Average and typical exponents $\varphi$ governing the decay of $f^2\left(\omega \right)$ in the $XXZ$ model for the operator ${\sigma }_1^x{\sigma }_2^x+{\sigma }_1^y{\sigma }_2^y$. The results are similar to Fig. 5 where the operator was ${\sigma }_1^z$.

Figure 10

The finite size flow of ${\tau }_q$ in the $XXZ$ model (for operator $\widehat{O}={\sigma }_1^z$).
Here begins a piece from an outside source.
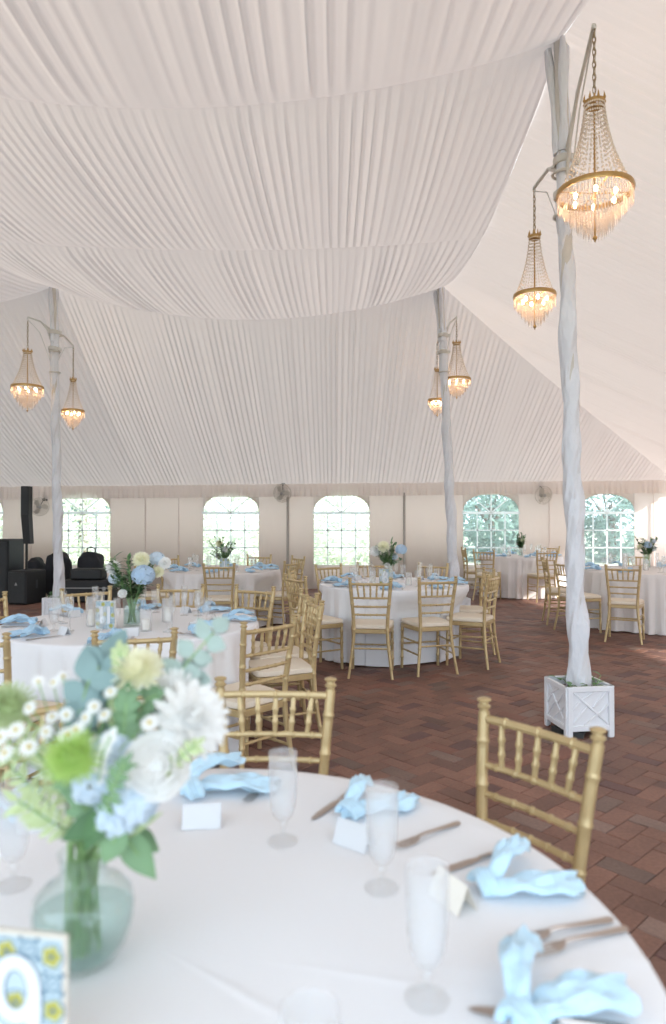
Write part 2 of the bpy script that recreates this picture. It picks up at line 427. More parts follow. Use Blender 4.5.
# front bay (over the camera), the first half bay and the second half bay, then the slopes
ym = (YP0 + YP1) / 2
def front_fn(u, v):
    x = XL + (XP1 - XL) * u; y = YF0 + (YP0 - YF0) * v
    z = ridge_h(min(x, XP1 - 1e-4), y)
    e = 1 - v
    return (x, y, z + .012 * (1 - math.exp(-e * 40)) * pleat(x + .18 * e * math.sin(x), 2.0, .12))
struct(grid('ceiling', 900, 60, front_fn))
struct(grid('ceiling', 1050, 18, center_fn(YP0, ym, XL, XP1, 1.0)))
struct(grid('ceiling', 1050, 18, center_fn(ym, YP1, XL, XP1, 4.0)))
def back_fn(u, v):          # from the rear pole row down to the rear eave
    x = (XL + (XP1 - XL) * u / .72) if u < .72 else XP1 + (XR - XP1) * (u - .72) / .28; t = v
    tx = max(0, (x - XP1) / (XR - XP1)); hy = YP1 + (YB - YP1) * tx   # hip line
    y = hy + (YB - hy) * t
    tt = (y - YP1) / (YB - YP1)
    top = ridge_h(min(x, XP1), YP1) if tx <= 0 else PEAK
    z = top * (1 - tt) + eave_z(x) * tt - .10 * math.sin(PI * tt) * (1 - tx)
    return (x, y - .004 * 0, z + .013 * pleat(x, 7.0, .088) * (1 - .3 * t) * (1 - math.exp(-22 * t)))
struct(grid('ceiling', 1500, 22, back_fn))
def right_fn(u, v):         # u along depth, v from the ridge down to the right eave
    y = (YF0 + (YP1 - YF0) * u / .75) if u < .75 else YP1 + (YB - YP1) * (u - .75) / .25; ty = max(0, (y - YP1) / (YB - YP1))
    hx = XP1 + (XR - XP1) * ty; x = hx + (XR - hx) * v
    tt = (x - XP1) / (XR - XP1)
    top = ridge_h(XP1, min(y, YP1)) if ty <= 0 else PEAK
    if ty <= 0:
        vv = ((y - YP0) / (YP1 - YP0)) % 1.0; top = PEAK - SAG * .72 * cat(vv)
    z = top * (1 - tt) + eave_z(x) * tt - .10 * math.sin(PI * tt) * (1 - ty)
    return (x, y, z + .010 * pleat(y, 5.0, .095) * (1 - math.exp(-22 * v)))
struct(grid('ceiling', 1500, 22, right_fn))
def left_fn(u, v):
    y = YF0 + (YB - YF0) * u; x = XL - 4.4 * v
    ty = max(0, (y - YP1) / (YB - YP1)); top = ridge_h(XL, min(y, YP1)) * (1 - ty) + 2.15 * ty
    return (x, y, top * (1 - v) + 2.15 * v)
struct(grid('ceiling', 200, 6, left_fn))


# ------------------------------------------------------------------ walls
WX = [-7.55, -5.28, -2.15, 0.18, 3.33, 5.77]      # window centres along the rear wall
WW, WZ0, WS, WT = 1.17, 0.50, 1.60, 2.00           # width, sill, spring of arch, crown
def back_wall():
    b = MB(); th = .012
    def panel(x0, x1, z0, z1a, z1b, n=6):
        for k in range(n):
            a = x0 + (x1 - x0) * k / n; c = x0 + (x1 - x0) * (k + 1) / n
            za = z1a + (z1b - z1a) * k / n; zc = z1a + (z1b - z1a) * (k + 1) / n
            b.add([(a, YB, z0), (c, YB, z0), (c, YB, zc), (a, YB, za)], [(0, 1, 2, 3)])
    edges = [-14.1]
    for w in WX: edges += [w - WW / 2, w + WW / 2]
    edges += [XR]
    for i in range(0, len(edges), 2):
        panel(edges[i], edges[i + 1], 0, eave_z(edges[i]), eave_z(edges[i + 1]), 8)
    for w in WX:
        panel(w - WW / 2, w + WW / 2, 0, WZ0, WZ0, 1)
        n = 24
        for k in range(n):
            a0, a1 = PI - PI * k / n, PI - PI * (k + 1) / n
            xa, xb = w + WW / 2 * math.cos(a0), w + WW / 2 * math.cos(a1)
            za, zb = WS + (WT - WS) * math.sin(a0) ** .8, WS + (WT - WS) * max(0, math.sin(a1)) ** .8
            b.add([(xa, YB, za), (xb, YB, zb), (xb, YB, eave_z(xb)), (xa, YB, eave_z(xa))], [(0, 1, 2, 3)])
    o = struct(b.build('wall_back', 'side', angle=180))
    md = o.modifiers.new('weld', 'WELD'); md.merge_threshold = .0005
    md = o.modifiers.new('thickness', 'SOLIDIFY'); md.thickness = .01
back_wall()
for i, w in enumerate(WX):
    def arch_z(x): return WS + (WT - WS) * max(0, 1 - ((x - w) / (WW / 2)) ** 2) ** .4
    wo = thing('window_%d' % (i + 1), None, None, (0, 0, 0)); struct(wo)
    b = MB(); bw = .035; y = YB - .012
    b.box((w, y, WS), (WW + .05, .012, .055))
    for q in (-.25, 0, .25):
        b.box((w + q * WW, y, (WS + WZ0) / 2), (.026, .01, WS - WZ0))
    for q in (1 / 3, 2 / 3): b.box((w, y, WZ0 + (WS - WZ0) * q), (WW, .01, .026))
    b.box((w, y, (WS + WT) / 2), (.026, .01, WT - WS))
    for sg in (-1, 1):
        L = .46; an = R(40); mt = Matrix.Rotation(-sg * an, 3, 'Y')
        b.box((w + sg * L / 2 * math.cos(an) * 1.0, y, WS + L / 2 * math.sin(an)), (L, .01, .026), mt)
    b.build('window_bars', 'vinyl_bar', wo)
    b = MB(); pts = [(w - WW / 2, WZ0), (w + WW / 2, WZ0)] + [(w + WW / 2 * math.cos(PI * k / 20), WS + (WT - WS) * max(0, math.sin(PI * k / 20)) ** .8) for k in range(21)]
    b.add([(p[0], YB + .004, p[1]) for p in pts], [tuple(range(len(pts)))]); b.build('window_pane', 'pane', wo)
# gathered valance hanging under the eave
def valance(n, fn, name='trim_1'):
    vs = []; fs = []
    for i in range(n + 1):
        for k in range(5):
            vs.append(fn(i / n, k / 4))
    for i in range(n):
        for k in range(4):
            a = i * 5 + k; fs.append((a, a + 5, a + 6, a + 1))
    b = MB(); b.add(vs, fs); struct(b.build(name, 'valance', angle=180))
def vback(u, v):
    x = -13.9 + (XR + 13.9) * u
    sc_ = .035 * abs(math.sin(x * 5.2))
    return (x, YB - .05 - .018 * pleat(x, 3., .11) * (.3 + v) - .02 * v, eave_z(x) + .01 - (.27 + .0 * sc_) * v)
valance(1400, vback, 'trim_1')
def vright(u, v):
    y = -0.2 + (YB - .1 + .2) * u
    return (XR - .05 - .018 * pleat(y, 3., .11) * (.3 + v), y, eave_z(7.2) + .01 - .27 * v)
valance(900, vright, 'trim_2')
# right wall: canvas with two open bays that let the sun in; left wall closed
def side_wall(name, x, spans, zt):
    b = MB()
    for (a, c) in spans: b.box((x, (a + c) / 2, zt / 2), (.012, c - a, zt))
    struct(b.build(name, 'side'))
side_wall('wall_right', XR, [(-5.2, 4.6), (6.4, 10.0)], eave_z(7.2))
side_wall('wall_left', -14.1, [(-5.2, 14.4)], 2.15)
# wall uprights and laced seams
for k, (x, r_) in enumerate([(-6.35, .018), (-3.95, .014), (-3.25, .010), (-0.95, .028), (1.50, .026), (4.55, .014), (6.75, .014)]):
    b = MB(); b.tube([(x, YB - .03, 0), (x, YB - .03, eave_z(x) - .2)], r_, 8); struct(b.build('trim_%d' % (k + 3), 'seam' if r_ > .02 else 'valance'))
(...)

The solid lines show ${\tau }_q$ using data for $L=10...16$, while dashed lines are extracted using $L=8...14$. Note that while ${\tau }_q$ always flows to metallic asymptote with increasing system size, this flow becomes hardly noticeable for $W\ge 2$.

Figure 11

Scaling dimension for the operator $\widehat{O}={\sigma }_1^x{\sigma }_2^x+{\sigma }_1^y{\sigma }_2^y$, in the $XXZ$ model.

Figure 12

Distribution of participation ratios $P_2$ on the ergodic side of the MBLT in the $XXZ$ model. For weak disorder, $W=0.5$ (left), the distribution becomes increasingly narrower for larger systems. However, already at disorder $W=1$ (middle) the distribution looks scale invariant, with the power law decay of probability to have $P_2>P_2^{\mathrm{typ}}$. Finally, at even stronger disorder $W=2$ (right), the distribution consistently broadens with the system size.